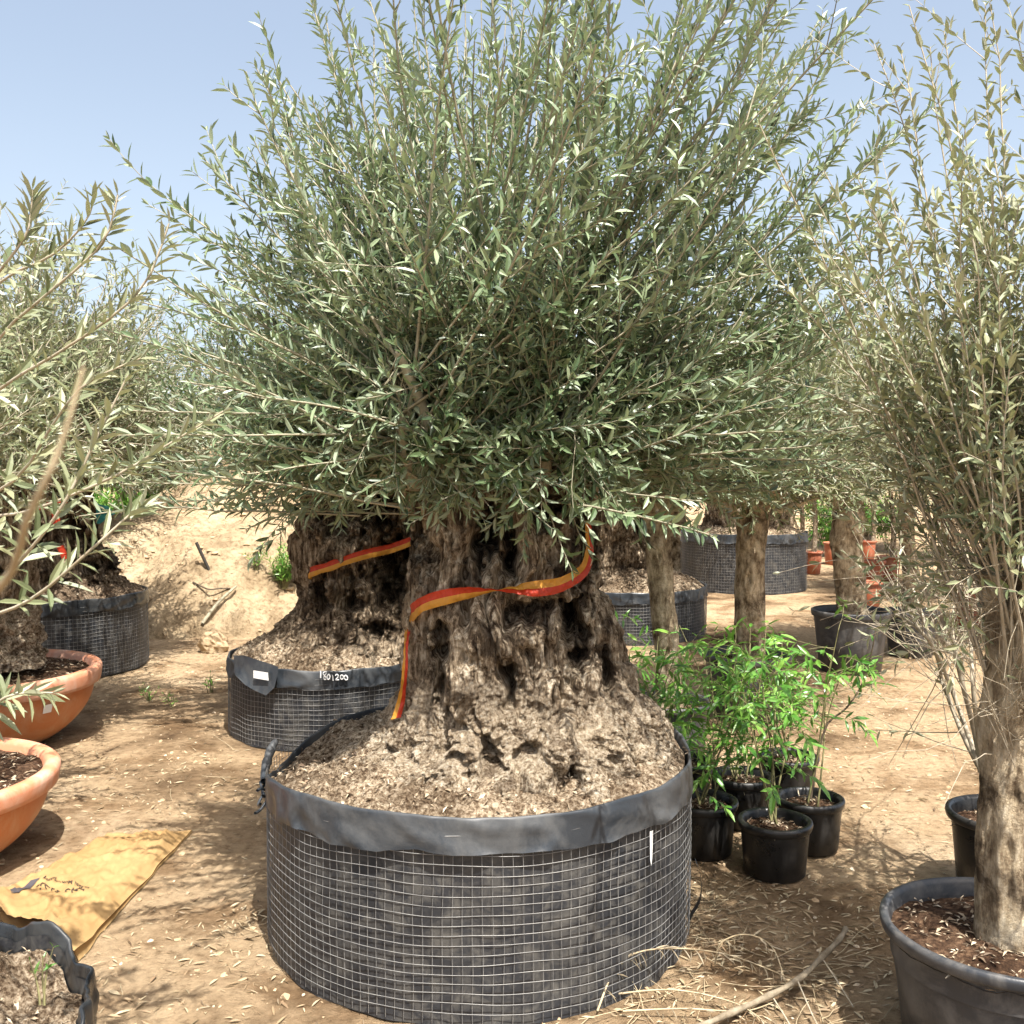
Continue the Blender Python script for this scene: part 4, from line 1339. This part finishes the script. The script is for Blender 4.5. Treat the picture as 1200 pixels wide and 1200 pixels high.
NG = "small glossy black pots of the green shrubs"
for (px, py, Y_, R_, H_, lab, plab, kw) in (
        (908, 985, 3.50, .125, .195, "small black pot standing foremost in the green shrub cluster", "bright green shrub in the foremost small black pot", dict(H=.58, nst=5, nleaf=8, spread=.3, lo=.35)),
        (949, 958, 3.74, .122, .195, "small black pot at the right of the green shrub cluster", "lanky green shrub with one bare branch leaning right, in the rightmost small pot", dict(H=.72, nst=3, nleaf=9, spread=.2, lo=.55)),
        (822, 985, 3.70, .13, .2, "small black pot squeezed against the side of the biggest wire planter", "dense green shrub beside the rim of the biggest wire planter", dict(H=.55, nst=6, nleaf=9, spread=.35, lo=.15)),
        (868, 950, 4.0, .125, .2, "small black pot in shade at the back of the green shrub cluster", "tallest green shrub, at the back of the potted cluster", dict(H=.7, nst=5, nleaf=9, spread=.34, lo=.25))):
    x_ = W(px, py, Y_)[0]
    pot("small_pot", lab, (x_, Y_), R_, H_, 'pot_black', int(px), taper=.84, lip=.008, soil_d=.035, group=NG)
    sh = shrub(plab, (x_, Y_), H_ - .03, int(px) + 1, **kw)
    if px == 949:
        br = catmull([(0, 0, 0), (.02, 0, .15), (.06, 0, .3), (.13, 0, .36), (.2, 0, .48), (.235, 0, .66)], 16)
        mbx = MB().add(*tube_batch(br[None], .005 * np.linspace(1, .45, 16)[None], 6))
        obj("bare_branch", mbx, M['twig_dark'], sh)
        r_ = np.random.RandomState(3)
        obj("foliage", MB().add(*leaf_batch(*leaves_on(r_, br[None], np.array([.8]), .35, inter=.07, ll=(.05, .07), ratio=(.22, .3), up=1.2, keep=.8), curl=.2)), M['leaf_green'], sh, smooth=False)
for (px, Y_, z_, sd, H_, lab) in ((752, 4.35, .0, 71, .66, "low green shrub pressed against the right flank of the biggest trunk"),
                                  (800, 4.25, .0, 72, .5, "green shrub in front of the slim leaning trunk"),
                                  (925, 4.3, .0, 73, .72, "airy green shrub whose top crosses the freestanding grey pot")):
    x_ = W(px, 800, Y_)[0]
    pot("small_pot", "small black pot hidden under the " + lab.split(" ", 1)[1] if False else {752: "small black pot half hidden behind the right flank of the biggest planter", 800: "small black pot hidden under leaves before the slim leaning trunk", 925: "small black pot under the airy green shrub behind the cluster"}[px],
        (x_, Y_), .125, .19, 'pot_black', sd, taper=.84, lip=.008, soil_d=.035, group=NG)
    shrub(lab, (x_, Y_), .16, sd, H=H_ - .1, nst=6, nleaf=9, spread=.45, lo=.2)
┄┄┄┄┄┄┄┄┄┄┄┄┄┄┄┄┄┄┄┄
**Written exercise**
Repeat the material exactly as it reads, without any of its pictures.

**Worked solution**
Continue the Blender Python script for this scene: part 4, from line 1339. This part finishes the script. The script is for Blender 4.5. Treat the picture as 1200 pixels wide and 1200 pixels high.
NG = "small glossy black pots of the green shrubs"
for (px, py, Y_, R_, H_, lab, plab, kw) in (
        (908, 985, 3.50, .125, .195, "small black pot standing foremost in the green shrub cluster", "bright green shrub in the foremost small black pot", dict(H=.58, nst=5, nleaf=8, spread=.3, lo=.35)),
        (949, 958, 3.74, .122, .195, "small black pot at the right of the green shrub cluster", "lanky green shrub with one bare branch leaning right, in the rightmost small pot", dict(H=.72, nst=3, nleaf=9, spread=.2, lo=.55)),
        (822, 985, 3.70, .13, .2, "small black pot squeezed against the side of the biggest wire planter", "dense green shrub beside the rim of the biggest wire planter", dict(H=.55, nst=6, nleaf=9, spread=.35, lo=.15)),
        (868, 950, 4.0, .125, .2, "small black pot in shade at the back of the green shrub cluster", "tallest green shrub, at the back of the potted cluster", dict(H=.7, nst=5, nleaf=9, spread=.34, lo=.25))):
    x_ = W(px, py, Y_)[0]
    pot("small_pot", lab, (x_, Y_), R_, H_, 'pot_black', int(px), taper=.84, lip=.008, soil_d=.035, group=NG)
    sh = shrub(plab, (x_, Y_), H_ - .03, int(px) + 1, **kw)
    if px == 949:
        br = catmull([(0, 0, 0), (.02, 0, .15), (.06, 0, .3), (.13, 0, .36), (.2, 0, .48), (.235, 0, .66)], 16)
        mbx = MB().add(*tube_batch(br[None], .005 * np.linspace(1, .45, 16)[None], 6))
        obj("bare_branch", mbx, M['twig_dark'], sh)
        r_ = np.random.RandomState(3)
        obj("foliage", MB().add(*leaf_batch(*leaves_on(r_, br[None], np.array([.8]), .35, inter=.07, ll=(.05, .07), ratio=(.22, .3), up=1.2, keep=.8), curl=.2)), M['leaf_green'], sh, smooth=False)
for (px, Y_, z_, sd, H_, lab) in ((752, 4.35, .0, 71, .66, "low green shrub pressed against the right flank of the biggest trunk"),
                                  (800, 4.25, .0, 72, .5, "green shrub in front of the slim leaning trunk"),
                                  (925, 4.3, .0, 73, .72, "airy green shrub whose top crosses the freestanding grey pot")):
    x_ = W(px, 800, Y_)[0]
    pot("small_pot", "small black pot hidden under the " + lab.split(" ", 1)[1] if False else {752: "small black pot half hidden behind the right flank of the biggest planter", 800: "small black pot hidden under leaves before the slim leaning trunk", 925: "small black pot under the airy green shrub behind the cluster"}[px],
        (x_, Y_), .125, .19, 'pot_black', sd, taper=.84, lip=.008, soil_d=.035, group=NG)
    shrub(lab, (x_, Y_), .16, sd, H=H_ - .1, nst=6, nleaf=9, spread=.45, lo=.2)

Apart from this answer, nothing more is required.